Dans le processus de prise de décision, qu'est-ce qui peut ne pas être pris en compte par les individus et engendrer ainsi des erreurs (plus ou moins dommageables) ? Quels éléments sont imputables à l'analyse ? à l'intuition ? 

Dans le processus de prise de décision, il y a un moment pour la rationalisation et un moment pour l'intuition, que je considère comme la plus-value la plus noble du décideur. 

Dans un processus de décision par exemple en entreprise, ce que l'on peut omettre, c'est la compréhension de l'équipe : si elle ne comprend pas, elle ne sera pas efficace. Or, le décideur a tendance à court-circuiter un certain nombre de choses pour essayer de gagner du temps. C'est cette optimisation erronée du temps qui peut faire que le décideur saute des étapes très importantes. La décision sans la cohésion de l'équipe ne sera donc jamais bonne même si le choix est bon. 

J'insiste sur un point : la partie intuitive doit quant même être plus ou moins partagée avec l'équipe, au risque de voir apparenter le choix à un caprice. 

Le gérant d'une PME par exemple a une vraie intuition car il maîtrise les différents secteurs d'activités de son entreprise, au regard de la taille de cette dernière. Les salariés qui n'ont pas toutes les informations en main vont alors suivre le gérant en se disant que parce qu'il est le patron, il sait tout (surtout dans un système français historiquement artisanal). Dans un grand groupe, on ne plaisante plus du tout avec l'intuition : en conseil d'administration, vous ne pouvez pas dire "j'ai l'intuition qu'on doit faire cela"; vous êtes obligé d'apporter une justification. 

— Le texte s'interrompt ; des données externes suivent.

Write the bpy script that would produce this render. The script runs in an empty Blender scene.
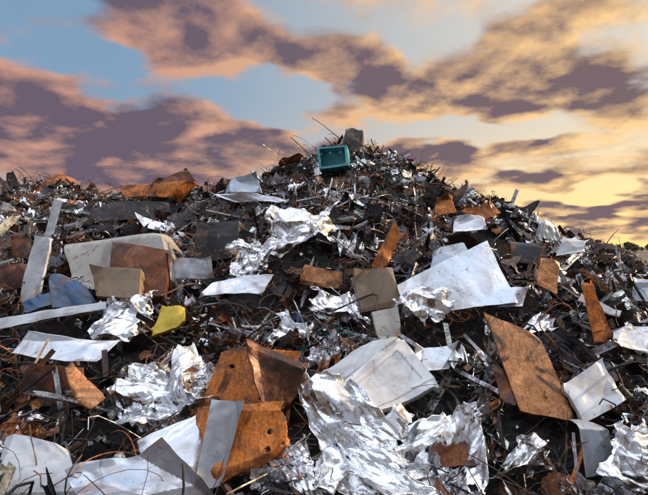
import bpy, math
import numpy as np
from mathutils import Vector
rng=np.random.default_rng(7)
# ------------------------------------------------------------------ heap shape
RX=np.array([-26,-20,-16,-11.6,-9.4,-6.9,-4.4,-2.5,-1.2,-.15,.75,1.64,3.4,5.2,7,8.4,9.9,11.6,14,18,22])
RZ=np.array([-2.4,0.6,1.9,2.12,2.41,2.16,2.16,2.59,3.12,3.6,3.95,3.72,3.0,2.05,.9,-.15,-1.2,-2.0,-2.3,-2.4,-2.4])-0.28
def heap(x,y):
    x=np.asarray(x,float); y=np.asarray(y,float)
    hr=np.interp(x,RX,RZ); zb=-2.1
    t=np.clip((y-2.5)/15.5,0,1)
    h=zb+(hr-zb)*t
    l=(0.16*np.sin(1.1*x+.7*y+1)+.13*np.sin(-.8*x+1.3*y+2.2)+.09*np.sin(2.3*x-1.1*y)+.07*np.sin(1.7*x+2.6*y+.5))
    h=h+l*np.clip((y-2)/5,0.2,1)
    back=np.clip((y-18)/9,0,1); h=h+(-2.6-h)*(back*back*(3-2*back))
    fr=np.clip((2.5-y)/1.5,0,1); h=h+(-2.6-h)*fr
    return h
def heapn(x,y):
    e=.15
    dx=(heap(x+e,y)-heap(x-e,y))/(2*e); dy=(heap(x,y+e)-heap(x,y-e))/(2*e)
    n=np.stack([-dx,-dy,np.ones_like(dx)],-1)
    return n/np.linalg.norm(n,axis=-1,keepdims=True)
def unit(v): return v/np.maximum(np.linalg.norm(v,axis=-1,keepdims=True),1e-9)

# ------------------------------------------------------------------ node helpers
def newmat(name):
    m=bpy.data.materials.new(name); m.use_nodes=True
    nt=m.node_tree; b=nt.nodes['Principled BSDF']; return m,nt,b
def N(nt,typ,**kw):
    n=nt.nodes.new(typ)
    for k,v in kw.items(): setattr(n,k,v)
    return n
def math_(nt,op,a,b=None,c=None,clamp=False):
    n=nt.nodes.new('ShaderNodeMath'); n.operation=op; n.use_clamp=clamp
    for i,v in enumerate((a,b,c)):
        if v is None: continue
        if isinstance(v,(int,float)): n.inputs[i].default_value=v
        else: nt.links.new(v,n.inputs[i])
    return n.outputs[0]
def mixc(nt,f,a,b,mode='MIX'):
    n=nt.nodes.new('ShaderNodeMix'); n.data_type='RGBA'; n.blend_type=mode
    for s,v in ((0,f),(6,a),(7,b)):
        if isinstance(v,(int,float)): n.inputs[s].default_value=v
        elif isinstance(v,tuple): n.inputs[s].default_value=(*v,1)
        else: nt.links.new(v,n.inputs[s])
    return n.outputs[2]
def noise(nt,vec,scale,detail=5,rough=.55,dist=0):
    n=nt.nodes.new('ShaderNodeTexNoise'); n.inputs['Scale'].default_value=scale
    n.inputs['Detail'].default_value=detail; n.inputs['Roughness'].default_value=rough; n.inputs['Distortion'].default_value=dist
    if vec is not None: nt.links.new(vec,n.inputs['Vector'])
    return n.outputs[0]
def sstep(nt,x,a,b,lo=0.,hi=1.):
    n=nt.nodes.new('ShaderNodeMapRange'); n.interpolation_type='SMOOTHSTEP'
    nt.links.new(x,n.inputs[0]); n.inputs[1].default_value=a; n.inputs[2].default_value=b
    n.inputs[3].default_value=lo; n.inputs[4].default_value=hi; return n.outputs[0]
def bump(nt,b,h,strength,dist):
    n=nt.nodes.new('ShaderNodeBump'); n.inputs['Strength'].default_value=strength; n.inputs['Distance'].default_value=dist
    nt.links.new(h,n.inputs['Height']); nt.links.new(n.outputs[0],b.inputs['Normal'])
def pos(nt):
    return nt.nodes.new('ShaderNodeNewGeometry').outputs['Position']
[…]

Ce qu'on cherche aujourd'hui chez un décideur, c'est avant tout la vision plus que l'intuition. L'audace fait également partie des qualités attendues chez un décideur ; or certains en manquent aujourd'hui dans le processus aujourd'hui de prise de décision et l'exercice du choix. L'audace est mise de côté parce qu'on vise davantage la sécurité. Au sein d'une entreprise, c'est à la hiérarchie de susciter l'audace de ses collaborateurs.